L’externalisation des fron­tières et les accords Schengen garan­tis­sant la liberté de circu­la­tion dans une partie de l’Europe ont eu tendance à occulter le rôle des auto­rités poli­cières euro­péennes dans la répres­sion des mouve­ments migra­toires vers l’Europe et à l’intérieur du conti­nent.
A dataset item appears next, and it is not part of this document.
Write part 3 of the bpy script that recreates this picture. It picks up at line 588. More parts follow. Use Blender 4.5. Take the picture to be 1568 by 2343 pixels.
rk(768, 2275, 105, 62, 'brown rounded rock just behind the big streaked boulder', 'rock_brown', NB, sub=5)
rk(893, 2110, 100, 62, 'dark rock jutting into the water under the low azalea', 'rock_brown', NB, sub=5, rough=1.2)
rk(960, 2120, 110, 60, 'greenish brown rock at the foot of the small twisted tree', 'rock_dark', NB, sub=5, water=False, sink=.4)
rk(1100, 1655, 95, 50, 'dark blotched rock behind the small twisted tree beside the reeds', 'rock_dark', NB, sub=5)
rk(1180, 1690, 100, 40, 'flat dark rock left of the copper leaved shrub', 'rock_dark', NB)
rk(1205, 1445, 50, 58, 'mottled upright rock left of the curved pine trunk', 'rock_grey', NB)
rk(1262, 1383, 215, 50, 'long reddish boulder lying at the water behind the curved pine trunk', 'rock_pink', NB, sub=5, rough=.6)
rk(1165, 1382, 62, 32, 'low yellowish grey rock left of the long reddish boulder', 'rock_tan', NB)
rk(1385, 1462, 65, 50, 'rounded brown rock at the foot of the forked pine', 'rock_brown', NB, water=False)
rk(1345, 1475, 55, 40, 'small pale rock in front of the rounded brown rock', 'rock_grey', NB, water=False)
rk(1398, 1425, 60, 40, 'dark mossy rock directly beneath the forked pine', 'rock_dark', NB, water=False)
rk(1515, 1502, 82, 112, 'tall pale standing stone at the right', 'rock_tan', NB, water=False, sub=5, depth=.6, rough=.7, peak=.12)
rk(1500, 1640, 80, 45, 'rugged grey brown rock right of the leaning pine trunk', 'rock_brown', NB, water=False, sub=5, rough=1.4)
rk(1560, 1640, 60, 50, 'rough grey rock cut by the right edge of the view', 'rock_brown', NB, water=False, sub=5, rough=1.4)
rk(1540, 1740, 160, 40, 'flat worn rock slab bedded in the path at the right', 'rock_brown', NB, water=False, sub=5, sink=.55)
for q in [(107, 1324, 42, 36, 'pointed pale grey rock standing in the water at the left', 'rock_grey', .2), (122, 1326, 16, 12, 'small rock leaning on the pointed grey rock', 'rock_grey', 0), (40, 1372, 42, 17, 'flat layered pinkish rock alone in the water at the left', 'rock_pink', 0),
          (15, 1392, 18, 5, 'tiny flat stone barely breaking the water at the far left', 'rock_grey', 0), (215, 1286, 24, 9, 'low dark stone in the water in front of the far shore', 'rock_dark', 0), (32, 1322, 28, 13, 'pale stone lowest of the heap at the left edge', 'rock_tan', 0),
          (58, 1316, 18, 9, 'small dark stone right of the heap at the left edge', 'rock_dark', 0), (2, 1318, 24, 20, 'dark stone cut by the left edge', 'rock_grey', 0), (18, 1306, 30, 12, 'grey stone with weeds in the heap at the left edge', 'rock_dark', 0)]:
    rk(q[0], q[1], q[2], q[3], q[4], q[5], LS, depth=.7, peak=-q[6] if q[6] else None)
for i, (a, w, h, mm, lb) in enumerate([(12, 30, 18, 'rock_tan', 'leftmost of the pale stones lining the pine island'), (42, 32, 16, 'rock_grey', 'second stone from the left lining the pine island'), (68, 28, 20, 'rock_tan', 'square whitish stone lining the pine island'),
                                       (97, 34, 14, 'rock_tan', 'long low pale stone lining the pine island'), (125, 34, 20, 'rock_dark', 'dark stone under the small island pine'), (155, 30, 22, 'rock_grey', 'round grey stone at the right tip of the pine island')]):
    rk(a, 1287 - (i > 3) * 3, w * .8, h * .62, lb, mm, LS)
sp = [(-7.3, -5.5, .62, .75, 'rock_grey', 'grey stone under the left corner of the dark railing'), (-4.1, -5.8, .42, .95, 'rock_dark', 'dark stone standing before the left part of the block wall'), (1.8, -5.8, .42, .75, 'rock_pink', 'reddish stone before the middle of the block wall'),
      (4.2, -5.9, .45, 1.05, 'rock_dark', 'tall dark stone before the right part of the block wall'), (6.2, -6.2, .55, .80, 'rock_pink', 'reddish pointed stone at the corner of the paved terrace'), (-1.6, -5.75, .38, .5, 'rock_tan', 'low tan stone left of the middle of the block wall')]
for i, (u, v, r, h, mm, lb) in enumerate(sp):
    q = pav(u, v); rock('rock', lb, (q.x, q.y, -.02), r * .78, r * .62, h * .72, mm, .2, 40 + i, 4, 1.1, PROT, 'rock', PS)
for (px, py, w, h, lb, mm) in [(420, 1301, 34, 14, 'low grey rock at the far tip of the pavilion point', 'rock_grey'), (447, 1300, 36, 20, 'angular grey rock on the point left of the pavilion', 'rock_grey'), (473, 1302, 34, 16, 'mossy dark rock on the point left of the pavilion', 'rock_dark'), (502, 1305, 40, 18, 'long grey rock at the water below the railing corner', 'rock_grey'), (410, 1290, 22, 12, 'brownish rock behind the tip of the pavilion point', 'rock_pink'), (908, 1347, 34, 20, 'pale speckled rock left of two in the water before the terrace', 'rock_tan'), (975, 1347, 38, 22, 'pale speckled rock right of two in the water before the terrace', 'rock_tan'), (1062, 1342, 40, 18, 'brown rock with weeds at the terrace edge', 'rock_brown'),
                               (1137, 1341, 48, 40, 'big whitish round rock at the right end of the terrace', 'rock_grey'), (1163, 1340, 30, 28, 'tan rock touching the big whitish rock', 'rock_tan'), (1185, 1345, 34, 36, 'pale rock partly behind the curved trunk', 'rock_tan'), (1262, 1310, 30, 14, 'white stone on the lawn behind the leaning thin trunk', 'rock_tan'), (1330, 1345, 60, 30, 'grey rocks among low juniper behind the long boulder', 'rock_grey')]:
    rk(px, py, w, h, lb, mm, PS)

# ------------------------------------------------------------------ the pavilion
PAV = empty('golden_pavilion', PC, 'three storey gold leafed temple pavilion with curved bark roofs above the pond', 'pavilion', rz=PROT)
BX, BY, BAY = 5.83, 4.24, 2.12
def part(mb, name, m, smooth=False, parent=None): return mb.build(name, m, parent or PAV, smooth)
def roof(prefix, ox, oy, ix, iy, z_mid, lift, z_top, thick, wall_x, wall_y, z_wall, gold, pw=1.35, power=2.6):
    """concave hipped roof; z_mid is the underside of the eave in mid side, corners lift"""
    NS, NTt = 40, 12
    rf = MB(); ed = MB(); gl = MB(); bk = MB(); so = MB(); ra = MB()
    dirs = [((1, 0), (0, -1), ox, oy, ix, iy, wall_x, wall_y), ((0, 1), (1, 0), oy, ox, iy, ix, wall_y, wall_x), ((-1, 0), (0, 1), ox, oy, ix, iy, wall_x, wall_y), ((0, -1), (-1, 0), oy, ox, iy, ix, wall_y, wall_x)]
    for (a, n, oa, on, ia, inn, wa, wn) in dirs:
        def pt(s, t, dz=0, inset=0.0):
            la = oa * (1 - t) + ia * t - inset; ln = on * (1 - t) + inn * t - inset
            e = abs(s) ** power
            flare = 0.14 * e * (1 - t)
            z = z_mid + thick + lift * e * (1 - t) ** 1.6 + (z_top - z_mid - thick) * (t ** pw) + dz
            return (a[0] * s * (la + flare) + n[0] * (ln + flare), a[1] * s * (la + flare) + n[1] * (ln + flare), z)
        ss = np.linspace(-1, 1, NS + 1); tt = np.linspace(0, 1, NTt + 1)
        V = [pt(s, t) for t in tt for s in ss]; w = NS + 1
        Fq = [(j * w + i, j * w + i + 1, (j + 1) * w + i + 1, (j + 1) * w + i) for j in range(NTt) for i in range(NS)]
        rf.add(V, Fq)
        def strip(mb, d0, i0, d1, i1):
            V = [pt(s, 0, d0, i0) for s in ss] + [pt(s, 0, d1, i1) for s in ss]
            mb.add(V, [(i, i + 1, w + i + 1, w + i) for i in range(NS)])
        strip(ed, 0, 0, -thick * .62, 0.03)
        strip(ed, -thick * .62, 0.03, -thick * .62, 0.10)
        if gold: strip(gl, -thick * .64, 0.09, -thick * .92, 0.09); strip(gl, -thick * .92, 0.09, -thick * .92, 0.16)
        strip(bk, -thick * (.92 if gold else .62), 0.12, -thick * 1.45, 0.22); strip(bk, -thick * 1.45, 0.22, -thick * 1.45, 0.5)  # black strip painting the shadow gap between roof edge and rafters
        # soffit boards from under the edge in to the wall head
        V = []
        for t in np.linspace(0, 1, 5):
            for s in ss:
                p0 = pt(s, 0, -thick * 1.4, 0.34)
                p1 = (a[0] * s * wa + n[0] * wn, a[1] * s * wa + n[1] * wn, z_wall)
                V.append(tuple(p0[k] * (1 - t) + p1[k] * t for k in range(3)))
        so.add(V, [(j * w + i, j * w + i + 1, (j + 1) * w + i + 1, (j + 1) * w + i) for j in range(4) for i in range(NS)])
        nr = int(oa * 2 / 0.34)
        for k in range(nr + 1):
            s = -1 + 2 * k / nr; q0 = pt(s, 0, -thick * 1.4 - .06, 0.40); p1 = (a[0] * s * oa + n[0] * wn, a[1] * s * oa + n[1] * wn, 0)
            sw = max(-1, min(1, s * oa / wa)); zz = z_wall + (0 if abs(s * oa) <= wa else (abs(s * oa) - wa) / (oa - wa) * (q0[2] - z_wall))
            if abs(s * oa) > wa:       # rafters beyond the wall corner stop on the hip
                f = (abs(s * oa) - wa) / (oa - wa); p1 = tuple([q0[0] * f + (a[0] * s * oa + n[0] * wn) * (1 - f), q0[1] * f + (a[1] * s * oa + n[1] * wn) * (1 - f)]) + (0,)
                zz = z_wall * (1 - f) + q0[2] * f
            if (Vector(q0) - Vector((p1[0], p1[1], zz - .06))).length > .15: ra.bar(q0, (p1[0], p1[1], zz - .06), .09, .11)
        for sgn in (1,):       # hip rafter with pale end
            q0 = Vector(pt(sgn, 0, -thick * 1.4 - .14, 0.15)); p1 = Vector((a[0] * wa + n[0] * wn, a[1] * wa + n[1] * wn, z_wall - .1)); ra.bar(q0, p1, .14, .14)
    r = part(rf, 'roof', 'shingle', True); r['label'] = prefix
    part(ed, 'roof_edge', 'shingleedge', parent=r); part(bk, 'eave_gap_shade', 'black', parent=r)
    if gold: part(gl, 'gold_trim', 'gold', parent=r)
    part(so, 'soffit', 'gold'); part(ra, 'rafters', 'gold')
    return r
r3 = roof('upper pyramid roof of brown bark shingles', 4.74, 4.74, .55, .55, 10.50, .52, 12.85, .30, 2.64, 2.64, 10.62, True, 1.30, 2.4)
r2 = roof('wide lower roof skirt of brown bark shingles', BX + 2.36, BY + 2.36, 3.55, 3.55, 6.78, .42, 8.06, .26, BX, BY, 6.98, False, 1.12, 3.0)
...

Or, à l’image de la répres­sion à Calais ou de la gestion en appa­rence paci­fiée à Lampe­dusa (Guene­beaud et Lendaro, 2020), de la remise en place des contrôles aux fron­tières entre pays de la zone Schengen en 2015, mais égale­ment du discours sur le déploie­ment des agents Frontex en Europe et dans son voisi­nage (Ottavy et Clochard, 2014), les agents de police et les douanes, mais égale­ment les armées dans le cadre d’opérations en Médi­ter­ranée, les forces poli­cières et mili­taires ont été mises à nouveau sur le devant de la scène en tant qu’intermédiaires de la poli­tique répres­sive à l’égard de la migra­tion inter­na­tio­nale. Elles s’appuient pour se faire sur les tech­no­lo­gies déve­lop­pées par les indus­tries de l’armement alors desti­nées à l’érection de fron­tières, à leur surveillance et au contrôle des migrants et migrantes arrêtés. L’industrie de la fron­tière pour la répres­sion de la migra­tion repose alors sur la colla­bo­ra­tion d’intermédiaires que sont les auto­rités publiques et les inté­rêts privés (Rodier, 2012). En outre, à l’image des accords passés par les États-Unis avec le Mexique et par l’Union euro­péenne avec la Turquie, la Tunisie et le Maroc, l’externalisation fron­ta­lière, autre­ment dit le contrôle et le refou­le­ment, produit une nouvelle caté­gorie d’État que l’on pour­rait quali­fier d’État inter­mé­diaire, négo­ciant bon gré mal gré, dans le cadre de rapports de force géopo­li­tiques (Green­hill, 2010), la gestion admi­nis­tra­tive, poli­cière et huma­ni­taire des migrants sur son sol, mais aussi mena­çant de les laisser passer s’il n’obtient pas satis­fac­tion. Cet aspect rappelle l’un des registres de l’intermédiarité qui s’inscrit dans une approche réso­lu­ment spatiale (Merle, 2011 : 89).